* [The input]
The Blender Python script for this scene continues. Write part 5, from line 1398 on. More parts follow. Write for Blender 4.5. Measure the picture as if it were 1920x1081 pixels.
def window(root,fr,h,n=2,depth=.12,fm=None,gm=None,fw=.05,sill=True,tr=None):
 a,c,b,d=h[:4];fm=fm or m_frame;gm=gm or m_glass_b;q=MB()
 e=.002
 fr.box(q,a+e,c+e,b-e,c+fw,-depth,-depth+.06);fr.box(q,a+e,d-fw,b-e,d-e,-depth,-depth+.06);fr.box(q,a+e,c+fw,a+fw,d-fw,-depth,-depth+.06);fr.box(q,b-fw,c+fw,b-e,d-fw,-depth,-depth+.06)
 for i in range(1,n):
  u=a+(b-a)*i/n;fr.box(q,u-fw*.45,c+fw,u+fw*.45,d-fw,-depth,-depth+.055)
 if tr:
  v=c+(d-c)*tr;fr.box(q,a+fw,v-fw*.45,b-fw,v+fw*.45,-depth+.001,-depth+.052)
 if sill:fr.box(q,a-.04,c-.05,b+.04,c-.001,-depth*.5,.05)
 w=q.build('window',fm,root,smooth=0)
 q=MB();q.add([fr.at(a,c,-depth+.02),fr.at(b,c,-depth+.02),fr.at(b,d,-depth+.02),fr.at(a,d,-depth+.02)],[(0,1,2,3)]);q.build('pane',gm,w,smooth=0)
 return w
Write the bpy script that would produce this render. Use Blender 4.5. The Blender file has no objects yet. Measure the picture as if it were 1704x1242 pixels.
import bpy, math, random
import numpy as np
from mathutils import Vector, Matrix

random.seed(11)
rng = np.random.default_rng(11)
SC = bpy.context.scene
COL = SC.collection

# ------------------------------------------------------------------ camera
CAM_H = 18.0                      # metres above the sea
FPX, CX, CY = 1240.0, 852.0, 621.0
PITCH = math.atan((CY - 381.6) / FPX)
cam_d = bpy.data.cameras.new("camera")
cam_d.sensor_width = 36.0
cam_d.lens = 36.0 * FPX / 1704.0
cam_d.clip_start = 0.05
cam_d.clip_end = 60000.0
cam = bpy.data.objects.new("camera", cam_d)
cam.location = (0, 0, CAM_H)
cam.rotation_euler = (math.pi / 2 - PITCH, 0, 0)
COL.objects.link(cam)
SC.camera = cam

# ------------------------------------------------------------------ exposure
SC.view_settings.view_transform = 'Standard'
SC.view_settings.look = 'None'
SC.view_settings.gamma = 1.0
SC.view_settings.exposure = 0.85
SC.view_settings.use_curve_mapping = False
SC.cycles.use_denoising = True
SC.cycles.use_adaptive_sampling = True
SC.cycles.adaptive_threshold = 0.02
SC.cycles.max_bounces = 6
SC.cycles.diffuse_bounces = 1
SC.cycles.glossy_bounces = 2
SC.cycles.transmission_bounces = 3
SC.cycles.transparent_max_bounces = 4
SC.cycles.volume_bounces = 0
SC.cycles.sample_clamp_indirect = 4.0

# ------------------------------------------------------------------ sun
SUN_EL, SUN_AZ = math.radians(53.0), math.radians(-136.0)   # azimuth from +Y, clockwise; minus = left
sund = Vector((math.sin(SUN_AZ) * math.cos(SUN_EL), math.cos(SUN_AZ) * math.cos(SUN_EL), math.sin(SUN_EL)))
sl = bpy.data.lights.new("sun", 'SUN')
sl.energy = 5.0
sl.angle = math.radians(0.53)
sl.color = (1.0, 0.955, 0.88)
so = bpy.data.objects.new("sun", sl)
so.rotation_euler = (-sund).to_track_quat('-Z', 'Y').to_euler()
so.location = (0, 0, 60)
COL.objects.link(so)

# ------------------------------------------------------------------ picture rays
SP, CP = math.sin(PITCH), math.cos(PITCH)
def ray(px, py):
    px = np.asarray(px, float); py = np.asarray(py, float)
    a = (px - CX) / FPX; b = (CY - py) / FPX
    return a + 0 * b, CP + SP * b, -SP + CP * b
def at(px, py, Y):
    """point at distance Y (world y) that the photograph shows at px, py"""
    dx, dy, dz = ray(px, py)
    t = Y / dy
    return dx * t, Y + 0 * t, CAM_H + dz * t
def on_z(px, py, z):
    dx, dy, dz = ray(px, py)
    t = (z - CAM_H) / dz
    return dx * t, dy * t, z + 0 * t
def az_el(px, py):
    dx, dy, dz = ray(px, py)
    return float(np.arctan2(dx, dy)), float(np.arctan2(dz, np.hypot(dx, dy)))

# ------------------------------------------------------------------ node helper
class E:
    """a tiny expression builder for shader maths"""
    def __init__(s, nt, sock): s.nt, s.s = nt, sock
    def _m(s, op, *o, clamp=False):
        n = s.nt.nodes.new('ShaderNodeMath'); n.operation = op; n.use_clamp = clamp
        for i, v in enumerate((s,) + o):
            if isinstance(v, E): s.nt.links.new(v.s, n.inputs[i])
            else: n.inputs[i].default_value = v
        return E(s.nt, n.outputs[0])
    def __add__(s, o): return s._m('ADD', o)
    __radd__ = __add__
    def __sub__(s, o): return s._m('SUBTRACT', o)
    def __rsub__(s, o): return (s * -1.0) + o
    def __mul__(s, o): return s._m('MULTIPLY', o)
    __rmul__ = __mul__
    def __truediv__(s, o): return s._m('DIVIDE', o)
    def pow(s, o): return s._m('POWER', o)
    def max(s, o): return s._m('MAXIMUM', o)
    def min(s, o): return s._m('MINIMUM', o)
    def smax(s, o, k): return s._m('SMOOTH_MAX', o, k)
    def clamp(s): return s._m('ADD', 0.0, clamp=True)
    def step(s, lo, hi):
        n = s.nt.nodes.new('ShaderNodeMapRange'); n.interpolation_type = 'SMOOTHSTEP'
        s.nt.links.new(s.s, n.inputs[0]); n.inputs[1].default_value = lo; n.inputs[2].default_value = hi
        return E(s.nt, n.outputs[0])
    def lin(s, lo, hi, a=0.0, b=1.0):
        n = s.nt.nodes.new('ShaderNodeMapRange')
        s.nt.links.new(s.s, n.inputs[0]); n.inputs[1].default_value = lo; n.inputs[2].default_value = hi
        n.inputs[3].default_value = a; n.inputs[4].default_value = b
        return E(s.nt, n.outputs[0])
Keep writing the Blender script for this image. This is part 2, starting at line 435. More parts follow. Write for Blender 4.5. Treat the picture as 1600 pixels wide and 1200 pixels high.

* [What the task asks]
Retype verbatim the lines that run from the line containing "Write the bpy" to the line containing "COL = SC.collection", both inclusive, and no others.

* [Answer to the task]
Write the bpy script that would produce this render. Use Blender 4.5. The Blender file has no objects yet. Measure the picture as if it were 1704x1242 pixels.
import bpy, math, random
import numpy as np
from mathutils import Vector, Matrix

random.seed(11)
rng = np.random.default_rng(11)
SC = bpy.context.scene
COL = SC.collection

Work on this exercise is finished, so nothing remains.